After one lap around the rink, she’s back. “I’m gonna cry! I just got asked out by my best friend’s ex-boyfriend and they just broke up, like, an hour ago! If he asks me to couples skate, what do I say?”

“Tell him no!” Cordell and Lee yell in unison.

A King’s Skater’s love life receives more scrutiny than a presidential candidate’s. It’s sink or swim in this social fishbowl, and one’s own feelings about a potential mate are less crucial than the group’s opinion of the relationship. So what’s a girl to do when her friends are divided and there’s a couples skate approaching? She’d better skate faster—or hide in the bathroom.

Despite the temporary nature of King’s Skate romances, there are real emotions involved. Feelings do get hurt and things can get ugly. Lea Cervantes, a 13-year-old who has been skating at King’s Skate “forever,” dishes the dirt on the tough side of rink culture with Lee and Cordell. “Everybody always wants to kick someone’s ass around here. Everybody.”

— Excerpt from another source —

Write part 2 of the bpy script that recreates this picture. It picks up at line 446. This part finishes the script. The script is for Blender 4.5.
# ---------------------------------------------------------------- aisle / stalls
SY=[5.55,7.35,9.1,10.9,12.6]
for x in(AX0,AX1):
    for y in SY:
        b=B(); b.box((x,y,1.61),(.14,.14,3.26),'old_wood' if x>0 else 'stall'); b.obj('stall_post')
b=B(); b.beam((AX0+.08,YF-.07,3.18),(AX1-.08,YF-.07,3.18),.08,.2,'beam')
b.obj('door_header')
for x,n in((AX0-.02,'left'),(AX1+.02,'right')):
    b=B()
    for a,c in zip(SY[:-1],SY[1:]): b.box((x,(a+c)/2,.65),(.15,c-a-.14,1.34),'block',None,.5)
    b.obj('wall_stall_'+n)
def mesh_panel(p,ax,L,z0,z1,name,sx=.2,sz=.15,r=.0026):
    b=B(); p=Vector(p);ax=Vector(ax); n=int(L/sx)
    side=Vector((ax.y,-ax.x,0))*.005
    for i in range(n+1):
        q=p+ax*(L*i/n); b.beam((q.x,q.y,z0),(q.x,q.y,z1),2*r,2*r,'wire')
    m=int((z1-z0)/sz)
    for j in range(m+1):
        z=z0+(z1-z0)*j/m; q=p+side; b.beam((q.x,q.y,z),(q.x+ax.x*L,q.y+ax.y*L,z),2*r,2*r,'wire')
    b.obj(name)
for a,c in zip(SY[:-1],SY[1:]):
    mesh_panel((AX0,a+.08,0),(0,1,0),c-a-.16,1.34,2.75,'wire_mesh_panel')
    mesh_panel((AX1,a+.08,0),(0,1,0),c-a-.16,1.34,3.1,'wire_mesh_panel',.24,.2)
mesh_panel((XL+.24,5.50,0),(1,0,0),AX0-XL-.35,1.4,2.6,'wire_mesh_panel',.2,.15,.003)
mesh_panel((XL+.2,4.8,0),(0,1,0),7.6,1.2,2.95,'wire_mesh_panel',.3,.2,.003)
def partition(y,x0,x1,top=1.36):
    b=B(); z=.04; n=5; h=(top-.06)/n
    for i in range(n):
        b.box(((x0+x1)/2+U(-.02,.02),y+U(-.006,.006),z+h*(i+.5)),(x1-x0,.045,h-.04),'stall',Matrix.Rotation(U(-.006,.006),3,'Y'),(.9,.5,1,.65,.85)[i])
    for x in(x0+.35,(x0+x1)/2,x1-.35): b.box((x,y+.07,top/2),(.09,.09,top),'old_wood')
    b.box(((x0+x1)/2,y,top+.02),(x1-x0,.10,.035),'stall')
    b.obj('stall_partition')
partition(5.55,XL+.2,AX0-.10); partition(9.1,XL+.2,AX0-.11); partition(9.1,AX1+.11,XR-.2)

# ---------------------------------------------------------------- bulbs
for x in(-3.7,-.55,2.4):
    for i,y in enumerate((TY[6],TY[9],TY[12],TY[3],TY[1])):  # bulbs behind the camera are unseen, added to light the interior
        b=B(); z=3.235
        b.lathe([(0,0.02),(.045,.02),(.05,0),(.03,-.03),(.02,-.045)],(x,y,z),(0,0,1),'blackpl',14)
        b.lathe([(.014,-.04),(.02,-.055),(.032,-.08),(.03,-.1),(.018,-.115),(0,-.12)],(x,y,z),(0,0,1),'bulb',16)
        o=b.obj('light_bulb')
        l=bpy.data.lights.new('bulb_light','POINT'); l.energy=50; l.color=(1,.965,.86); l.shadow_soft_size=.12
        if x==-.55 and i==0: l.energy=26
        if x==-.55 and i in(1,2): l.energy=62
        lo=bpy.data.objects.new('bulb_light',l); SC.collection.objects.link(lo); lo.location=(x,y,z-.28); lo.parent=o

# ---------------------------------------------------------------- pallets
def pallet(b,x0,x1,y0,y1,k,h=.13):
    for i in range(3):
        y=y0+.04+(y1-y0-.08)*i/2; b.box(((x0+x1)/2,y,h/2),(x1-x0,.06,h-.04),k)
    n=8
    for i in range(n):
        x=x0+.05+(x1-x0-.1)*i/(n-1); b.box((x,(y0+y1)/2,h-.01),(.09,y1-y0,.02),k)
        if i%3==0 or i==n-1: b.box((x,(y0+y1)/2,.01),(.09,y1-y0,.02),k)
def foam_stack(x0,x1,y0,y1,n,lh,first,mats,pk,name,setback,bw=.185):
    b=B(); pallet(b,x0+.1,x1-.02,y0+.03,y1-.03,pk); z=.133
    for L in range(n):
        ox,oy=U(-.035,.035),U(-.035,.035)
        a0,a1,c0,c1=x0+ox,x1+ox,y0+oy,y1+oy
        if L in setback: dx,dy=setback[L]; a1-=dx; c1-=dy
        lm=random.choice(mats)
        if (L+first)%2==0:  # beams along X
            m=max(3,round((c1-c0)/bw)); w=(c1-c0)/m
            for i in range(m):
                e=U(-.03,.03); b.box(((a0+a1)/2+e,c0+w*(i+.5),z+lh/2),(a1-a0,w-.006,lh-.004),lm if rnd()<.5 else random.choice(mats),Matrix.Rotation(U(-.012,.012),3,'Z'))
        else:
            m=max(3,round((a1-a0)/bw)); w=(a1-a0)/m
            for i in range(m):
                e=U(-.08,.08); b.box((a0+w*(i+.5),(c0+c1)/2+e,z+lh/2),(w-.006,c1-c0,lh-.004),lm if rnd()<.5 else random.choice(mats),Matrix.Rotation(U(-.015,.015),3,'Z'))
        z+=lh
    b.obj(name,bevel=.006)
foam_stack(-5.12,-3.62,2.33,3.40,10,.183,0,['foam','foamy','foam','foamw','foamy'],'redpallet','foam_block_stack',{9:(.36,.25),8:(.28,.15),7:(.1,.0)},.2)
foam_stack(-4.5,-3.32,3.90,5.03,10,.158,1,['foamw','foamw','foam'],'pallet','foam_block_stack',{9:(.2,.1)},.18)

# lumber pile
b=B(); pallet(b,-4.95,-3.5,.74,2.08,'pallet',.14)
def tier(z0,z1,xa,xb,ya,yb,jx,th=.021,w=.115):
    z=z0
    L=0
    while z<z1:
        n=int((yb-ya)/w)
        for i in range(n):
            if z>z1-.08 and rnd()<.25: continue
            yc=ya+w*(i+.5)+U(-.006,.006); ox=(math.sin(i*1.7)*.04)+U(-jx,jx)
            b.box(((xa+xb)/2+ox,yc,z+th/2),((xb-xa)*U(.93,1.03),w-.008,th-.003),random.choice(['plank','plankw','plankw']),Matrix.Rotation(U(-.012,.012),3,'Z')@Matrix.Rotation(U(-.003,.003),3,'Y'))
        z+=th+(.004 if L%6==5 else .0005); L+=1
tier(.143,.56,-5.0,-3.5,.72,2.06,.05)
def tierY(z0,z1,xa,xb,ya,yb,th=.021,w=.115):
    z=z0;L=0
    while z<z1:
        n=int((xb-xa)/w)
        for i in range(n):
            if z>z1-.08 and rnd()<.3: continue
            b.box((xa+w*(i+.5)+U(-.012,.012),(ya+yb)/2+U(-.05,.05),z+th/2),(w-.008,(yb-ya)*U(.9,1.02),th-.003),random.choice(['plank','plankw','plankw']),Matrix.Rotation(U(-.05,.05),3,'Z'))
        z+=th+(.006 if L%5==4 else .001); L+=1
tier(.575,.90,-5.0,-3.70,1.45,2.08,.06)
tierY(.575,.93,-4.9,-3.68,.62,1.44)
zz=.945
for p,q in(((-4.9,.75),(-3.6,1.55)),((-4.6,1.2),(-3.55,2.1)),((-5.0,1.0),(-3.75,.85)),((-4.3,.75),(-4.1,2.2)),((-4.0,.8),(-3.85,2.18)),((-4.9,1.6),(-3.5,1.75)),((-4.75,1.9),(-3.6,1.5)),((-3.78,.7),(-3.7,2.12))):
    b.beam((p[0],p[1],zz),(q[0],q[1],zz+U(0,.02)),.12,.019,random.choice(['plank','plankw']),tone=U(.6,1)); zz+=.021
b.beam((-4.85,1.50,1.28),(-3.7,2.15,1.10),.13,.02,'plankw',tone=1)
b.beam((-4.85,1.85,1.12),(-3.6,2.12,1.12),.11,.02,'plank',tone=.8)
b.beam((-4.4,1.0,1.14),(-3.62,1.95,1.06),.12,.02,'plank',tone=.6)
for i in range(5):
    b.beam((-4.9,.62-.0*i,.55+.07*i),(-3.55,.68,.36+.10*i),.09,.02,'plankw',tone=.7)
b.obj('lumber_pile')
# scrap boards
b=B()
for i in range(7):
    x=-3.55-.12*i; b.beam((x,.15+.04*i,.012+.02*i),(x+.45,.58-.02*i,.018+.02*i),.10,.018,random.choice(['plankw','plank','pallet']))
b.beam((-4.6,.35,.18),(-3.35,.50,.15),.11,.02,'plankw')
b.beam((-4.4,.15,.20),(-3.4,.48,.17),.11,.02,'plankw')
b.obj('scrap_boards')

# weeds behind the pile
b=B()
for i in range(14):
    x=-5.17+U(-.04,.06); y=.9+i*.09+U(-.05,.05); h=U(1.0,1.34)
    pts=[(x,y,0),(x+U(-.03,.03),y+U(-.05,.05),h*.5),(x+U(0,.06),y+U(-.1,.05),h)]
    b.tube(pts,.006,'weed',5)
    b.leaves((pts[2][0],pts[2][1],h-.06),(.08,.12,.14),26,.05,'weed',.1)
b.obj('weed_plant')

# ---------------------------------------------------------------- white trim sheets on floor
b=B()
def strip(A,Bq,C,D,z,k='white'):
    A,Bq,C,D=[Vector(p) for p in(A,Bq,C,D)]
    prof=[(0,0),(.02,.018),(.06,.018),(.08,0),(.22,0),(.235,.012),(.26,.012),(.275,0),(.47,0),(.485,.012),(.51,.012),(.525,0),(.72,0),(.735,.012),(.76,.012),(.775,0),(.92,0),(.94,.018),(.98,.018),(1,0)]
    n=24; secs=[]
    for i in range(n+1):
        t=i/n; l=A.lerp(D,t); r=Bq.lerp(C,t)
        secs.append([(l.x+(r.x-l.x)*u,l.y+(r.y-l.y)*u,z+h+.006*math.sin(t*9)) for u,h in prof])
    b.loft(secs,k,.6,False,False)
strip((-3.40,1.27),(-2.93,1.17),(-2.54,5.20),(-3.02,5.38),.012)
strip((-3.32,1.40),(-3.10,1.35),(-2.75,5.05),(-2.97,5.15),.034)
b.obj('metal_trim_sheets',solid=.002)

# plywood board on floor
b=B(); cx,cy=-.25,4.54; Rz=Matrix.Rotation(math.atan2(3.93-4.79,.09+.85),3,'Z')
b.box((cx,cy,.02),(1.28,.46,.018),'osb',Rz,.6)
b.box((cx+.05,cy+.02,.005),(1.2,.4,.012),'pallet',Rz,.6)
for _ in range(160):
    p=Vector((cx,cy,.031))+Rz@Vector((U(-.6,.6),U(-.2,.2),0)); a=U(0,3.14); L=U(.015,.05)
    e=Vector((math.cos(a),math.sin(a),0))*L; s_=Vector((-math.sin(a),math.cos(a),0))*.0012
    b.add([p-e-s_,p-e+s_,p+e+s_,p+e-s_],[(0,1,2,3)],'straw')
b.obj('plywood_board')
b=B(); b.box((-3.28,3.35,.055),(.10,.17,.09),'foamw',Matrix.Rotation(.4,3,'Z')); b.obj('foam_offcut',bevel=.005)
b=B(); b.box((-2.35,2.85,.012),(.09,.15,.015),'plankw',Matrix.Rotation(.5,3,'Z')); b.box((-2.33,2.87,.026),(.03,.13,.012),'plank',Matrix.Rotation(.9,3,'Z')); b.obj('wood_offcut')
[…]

“Yeah,” says Lee, “there’s at least one fight a month around here.”

“At least,” adds Cordell.

“At least,” Cervantes confirms. “There was a fight last month where one girl grabbed another by the hair and swung her around.”

“What about the one between the boyfriends, the old and the new?” asks Cordell. “The ex-boyfriend and the new boyfriend were fighting and she was crying and everyone had to hold him back? It was very scary.” The girls nod, their eyes wide in remembrance.

All the drama can get a little heady, so you disengage from the pack and take a spin around the rink. The DJ spins an oldie, Michael Jackson’s “Rock With You.” You smile as you remember skating to this very tune back in the day.

As you complete your first circle, Durkee rolls by with Too Much Princess. They smile and laugh. You see Cordell and Lee busily consoling their just-asked-out friend. You spot their just-dumped friend talking animatedly with another boy. From your rolling vantage point, all’s well in King’s Skate. You skate a little faster and feel a breeze in your hair. The mirror ball spins rotating reflections and, for the length of a song, you remember what it was you loved about the roller rink on a Friday night.